Many students in introductory physics courses believe that only active
forces exist. The following is a typical statement: "The table doesn't
exert a force on the falling ball: It simply gets in the way." Physics
education research has shown that addressing this preconception helps
many of these students to better understand normal force, tension and
other passive forces.

We agree that this misconception exists. We agree that addressing it is
helpful.

Tangential remark: I see this misconception as one element of a large
bundle of misconceptions. Other elements include the pre-Galilean
notion that objects at rest remain at rest, and objects in motion tend
to come to rest.

It is also connected to innumerable problems with the terminology.

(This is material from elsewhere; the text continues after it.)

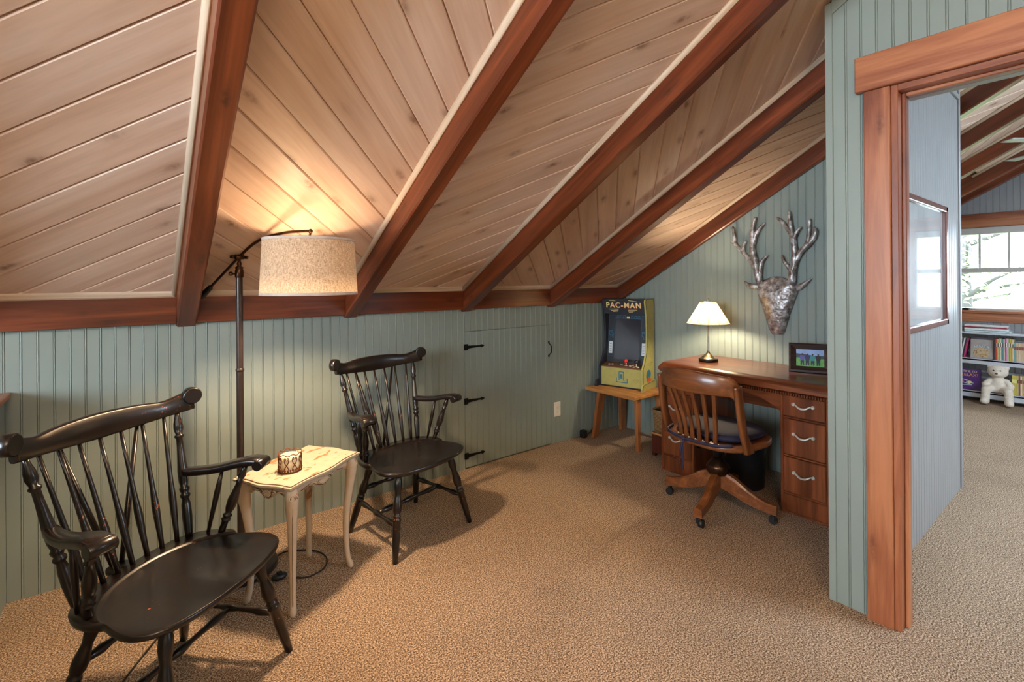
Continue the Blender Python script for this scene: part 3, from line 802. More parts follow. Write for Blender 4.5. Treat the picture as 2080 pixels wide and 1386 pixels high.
for s in (-1, 1):
    m.tube([cj + sd * s * .02, cj + sd * s * .032], .006, 8); m.box((-.004, -.013, -.008), (.004, .013, .008), .003, T=Matrix.Translation(cj + sd * s * .036) @ Matrix.Rotation(math.atan2(sd.y, sd.x), 4, 'Z'))
m.tube([(0, 0, 1.445), cj], .007, 8); m.build('clamp', M_BRONZE2, fl_)
shc = Vector((.600 - LX, 2.178 - LY, 0))
m = MB(); tp = ad * (L_ - .012) + Vector((0, 0, JZ + .099)); m.sphere(tp, .010, 10, 8); m.tube([tp, shc + Vector((0, 0, 1.545))], .005, 8)
m.tube([shc + Vector((0, 0, 1.545)), shc + Vector((0, 0, 1.505))], .006, 8)
m.lathe([(.016, 1.455), (.018, 1.46), (.018, 1.505), (.012, 1.512), (0, 1.512)], (shc.x, shc.y, 0), 12); m.build('socket', M_BRONZE2, fl_)
RB_, RT_ = .196, .184; ZB_, ZT_ = 1.297, 1.537
def drum(r0, z0, r1, z1, th, n=56):
    m = MB(); vs = []; fs = []
    prof = [(r0, z0), (r1, z1), (r1 - th, z1), (r0 - th, z0)]
    for r, z in prof:
        for j in range(n): a = 2 * pi * j / n; vs.append((shc.x + r * math.cos(a), shc.y + r * math.sin(a), z))
    for i in range(4):
        for j in range(n):
            a = i * n + j; b = i * n + (j + 1) % n; c = ((i + 1) % 4) * n + (j + 1) % n; d = ((i + 1) % 4) * n + j; fs.append([a, b, c, d])
    return m.add(vs, fs, True)
def shell_drum(r0, z0, r1, z1, n=64):
    vs = []; fs = []
    for r, z in ((r0, z0), (r1, z1)):
        for j in range(n): a = 2 * pi * j / n; vs.append((shc.x + r * math.cos(a), shc.y + r * math.sin(a), z))
    for j in range(n): fs.append([j, (j + 1) % n, n + (j + 1) % n, n + j])
    return MB().add(vs, fs, True)
shd = shell_drum(RB_, ZB_, RT_, ZT_).build('shade', M_LINEN, fl_)
drum(RB_ + .0012, ZB_, RB_ + .0006, ZB_ + .012, .0016).build('shade_band', M_LINENB, shd); drum(RT_ + .0016, ZT_ - .012, RT_ + .0012, ZT_, .0016).build('shade_band', M_LINENB, shd)
m = MB()
for j in range(3):
    a = 2 * pi * j / 3 + .4; m.tube([(shc.x, shc.y, 1.515), (shc.x + (RT_ - .002) * math.cos(a), shc.y + (RT_ - .002) * math.sin(a), 1.534)], .0018, 6)
m.build('spider', M_BRONZE2, shd)
M_BULB = emit('warm_bulb', (255, 214, 150), 12)
MB().sphere((shc.x, shc.y, 1.437), (.013, .013, .016), 12, 8).build('bulb', M_BULB, fl_)
light('floor_lamp_bulb', 'POINT', (LX + shc.x, LY + shc.y, 1.437), 13, WARM, .035)
_sp = light('floor_lamp_down_spot', 'SPOT', (LX + shc.x, LY + shc.y, 1.437), 92, WARM, .035)  # spot added at the bulb to strengthen the lamp's downward light
_sp.data.spot_size = math.radians(150); _sp.data.spot_blend = .5; _sp.data.shadow_soft_size = .04
cordpts = [(.545, 2.585, .006), (.60, 2.60, .006), (.70, 2.53, .006), (.735, 2.43, .006), (.70, 2.34, .006), (.62, 2.315, .006), (.55, 2.36, .010)]
cd = MB().tube(catmull(cordpts, 6), .0035, 6).build('lamp_cord', M_CORD, fl_, (-LX, -LY, 0))

sw = MB().sphere((0, 0, .016), (.034, .024, .016), 16, 8).build('foot_switch', M_BLACKP, fl_, (.515 - LX, 2.385 - LY, 0)); MB().lathe([(.012, .028), (.012, .034), (.008, .037), (0, .037)], n=14).build('button', M_IRON, sw)
cd2 = MB().tube(catmull([(.235, 2.52, .006), (.13, 2.38, .005), (-.02, 2.13, .005), (-.12, 1.90, .005), (-.16, 1.70, .005)], 6), .0035, 6).build('power_cord', M_CORD, fl_, (-LX, -LY, 0))

# ------------------------------------------------------------------ cream side table
TT = empty('side_table', (.5865, 2.291, 0), math.radians(32.3)); tag(TT, 'small distressed cream side table with carved apron and cabriole legs', 'table')
def serp(hx, hy, n=16):
    pts = []
    def edge(a, b, bul):
        for k in range(n):
            t = k / n; p = Vector(a).lerp(Vector(b), t); d = Vector(b) - Vector(a); nrm = Vector((d.y, -d.x)).normalized()
            off = bul * (math.sin(pi * t) ** 2 * 1.0) - bul * .55 * (math.sin(2 * pi * t) ** 2)
            pts.append((p.x + nrm.x * off, p.y + nrm.y * off))
    edge((-hx, -hy), (hx, -hy), .012); edge((hx, -hy), (hx, hy), .012); edge((hx, hy), (-hx, hy), .012); edge((-hx, hy), (-hx, -hy), .012)
    return pts
TOPZ = .540; hx, hy = .218, .152
fr = []
for sc, z in ((.05, TOPZ), (.93, TOPZ), (.955, TOPZ - .002), (.965, TOPZ - .006), (1.0, TOPZ - .007), (1.0, TOPZ - .014), (.975, TOPZ - .019), (.95, TOPZ - .024)):
    fr.append([(x * (1 - (1 - sc) * 1), y * (1 - (1 - sc) * 1), z) for x, y in serp(hx, hy)])
MB().sweep(fr, False).build('table_top', M_CREAMTOP, TT)
MB().tube([(x * .957, y * .957, TOPZ - .0035) for x, y in serp(hx, hy) + serp(hx, hy)[:1]], .0016, 5).build('edge_line', M_GLAZE, TT)
def apron(p0, p1):
    p0, p1 = Vector(p0), Vector(p1); d = (p1 - p0); nrm = Vector((d.y, -d.x, 0)).normalized()
    fr = []
    for k in range(25):
        t = k / 24; p = p0.lerp(p1, t); low = TOPZ - .062 - .020 * math.exp(-((t - .5) / .13) ** 2) + .010 * math.exp(-((t - .27) / .09) ** 2) + .010 * math.exp(-((t - .73) / .09) ** 2) - .016 * (abs(t - .5) * 2) ** 6
        bul = .006 * math.sin(pi * t)
        fr.append([p + nrm * (.004 + bul) + Vector((0, 0, TOPZ - .023)), p + nrm * (.012 + bul) + Vector((0, 0, (TOPZ + low) / 2)), p + nrm * (.004 + bul) + Vector((0, 0, low)), p - nrm * .012 + Vector((0, 0, low)), p - nrm * .012 + Vector((0, 0, TOPZ - .023))])
    o = MB().sweep(fr, True).build('apron', M_CREAM, TT)
    # carved ornament in the middle and a scratched lower line
    c = p0.lerp(p1, .5) + nrm * .016; ex = d.normalized(); m = MB(); zc = TOPZ - .058
    wide = d.length > .25
    for k in range(7):
        a = math.radians(-75 + 25 * k); l = .024
        q0 = c + Vector((0, 0, zc + .008)) ; q1 = q0 + ex * math.sin(a) * l * (1.3 if wide else 1) + Vector((0, 0, -math.cos(a) * l))
        m.tube([q0, q0.lerp(q1, .5), q0.lerp(q1, .85), q1], [.003, .0055, .005, .0015], 6)
    m.sphere(c + Vector((0, 0, zc + .012)), (.010, .010, .007), 10, 6)
    for s in (-1, 1):
        sp = [c + ex * s * (.030 + .016 * (1 - k / 14) * math.cos(k * .62)) + Vector((0, 0, zc + .004 + .014 * (1 - k / 14) * math.sin(k * .62))) for k in range(14)]
        m.tube(sp, .0032, 5)
        m.tube(catmull([c + ex * s * .046 + Vector((0, 0, zc + .004)), c + ex * s * .065 + Vector((0, 0, zc + .013)), c + ex * s * .085 + Vector((0, 0, zc + .012)) - nrm * .003], 4), [.0035 - .0002 * k for k in range(9)], 5)
    m.build('carving', M_CREAM, o)
    g = MB()
    low = [p0.lerp(p1, .12 + .76 * k / 24) + nrm * (.0075 + .006 * math.sin(pi * (.12 + .76 * k / 24))) + Vector((0, 0, TOPZ - .055 - .020 * math.exp(-(((.12 + .76 * k / 24) - .5) / .13) ** 2) + .010 * math.exp(-(((.12 + .76 * k / 24) - .27) / .09) ** 2) + .010 * math.exp(-(((.12 + .76 * k / 24) - .73) / .09) ** 2))) for k in range(25)]
    g.tube(low, .0016, 4)
    for k in range(7):
        a = math.radians(-62 + 20 * k); l = .026; q0 = c + Vector((0, 0, zc + .006)); e = q0 + ex * math.sin(a) * l * 1.1 + Vector((0, 0, -math.cos(a) * l)); g.tube([q0 + (e - q0) * .3, e], .0014, 4)
    for s in (-1, 1):
        g.tube([c + ex * s * (.030 + .011 * (1 - k / 12) * math.cos(k * .62 + .3)) + nrm * .001 + Vector((0, 0, zc + .004 + .009 * (1 - k / 12) * math.sin(k * .62 + .3))) for k in range(12)], .0015, 4)
    g.build('glaze_line', M_GLAZE, o)
ax_, ay_ = .172, .112
apron((-ax_, -ay_, 0), (ax_, -ay_, 0)); apron((ax_, -ay_, 0), (ax_, ay_, 0)); apron((ax_, ay_, 0), (-ax_, ay_, 0)); apron((-ax_, ay_, 0), (-ax_, -ay_, 0))
for sx in (-1, 1):
    for sy in (-1, 1):
        o_ = Vector((sx, sy, 0)).normalized()
        base = Vector((sx * .170, sy * .1145, 0))
        prof = [(TOPZ - .022, .010, .021), (TOPZ - .055, .020, .027), (TOPZ - .095, .019, .025), (TOPZ - .16, .010, .020), (.28, -.002, .0165), (.17, -.006, .0140), (.08, -.002, .0125), (.038, .004, .0125), (.020, .010, .0150), (.006, .013, .0140), (0.0, .012, .010)]
        pts = catmull([base + o_ * off + Vector((0, 0, z)) for z, off, r in prof], 3); rr = []
        for i in range(len(prof) - 1):
            for k in range(3): rr.append(prof[i][2] + (prof[i + 1][2] - prof[i][2]) * k / 3)
        rr.append(prof[-1][2])
        lg = MB().tube(pts, rr, 8, up=o_ ).build('leg', M_CREAM, TT)
        # knee rosette and ridge glaze
        m = MB(); g = MB(); cc = base + o_ * .043 + Vector((0, 0, TOPZ - .056)); sdv = Vector((-o_.y, o_.x, 0))
        sp = [cc + sdv * (.016 * (1 - k / 18) * math.cos(k * .6)) + Vector((0, 0, .016 * (1 - k / 18) * math.sin(k * .6))) for k in range(18)]
        m.tube(sp, .0035, 5); m.build('carving', M_CREAM, lg)
        g.tube([p + o_ * .001 + sdv * .004 for p in sp], .0014, 4)
        g.tube([base + o_ * (off + r * .96) + Vector((0, 0, z)) for z, off, r in prof[2:8]], .0015, 4)
        g.build('glaze_line', M_GLAZE, lg)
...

When it comes to the table "getting in the way", there are at least
two ways of explaining the situation to students:

a) Explain it in terms of a force of constraint. Explain that
in terms of Hooke's law, using a large spring constant k and
a small deflection x. This is easier to visualize if you replace
the tabletop with a not-very-taut rubbery drumhead, as discussed
at http://www.av8n.com/physics/causation.htm


Unfortunately, just explaining it does not really help students to
understand. The spring analogy can be used, but it works very well if used
as part of an anchor and bridging analogy. This is presented in
Misconceptions in Mechanics by Clement(no relation) & Camp. The students
have to actively think and discuss a series of analogies which start with a
mass on a spring, and finish with a solid surface and a model of atoms as
being "like" balls connected by springs.

The problem is the assumption that the act of explanation will work. Also
one needs a series of analogies each carefully selected to bridge to the
target conception from the anchor conception. The anchor conception is one
that students all agree on such as a weight resting on a spring. They agree
that the weight pushes on the spring, and they can see that the compressed
spring pushes on the weight.

What the students think and discuss is much more persuasive than what the
teacher tells. Indeed students have learned to distrust what they are told,
and know that they have to spout back on exams things they do not
understand, or believe. Actually students have always behaved this way.

John M. Clement
Houston, TX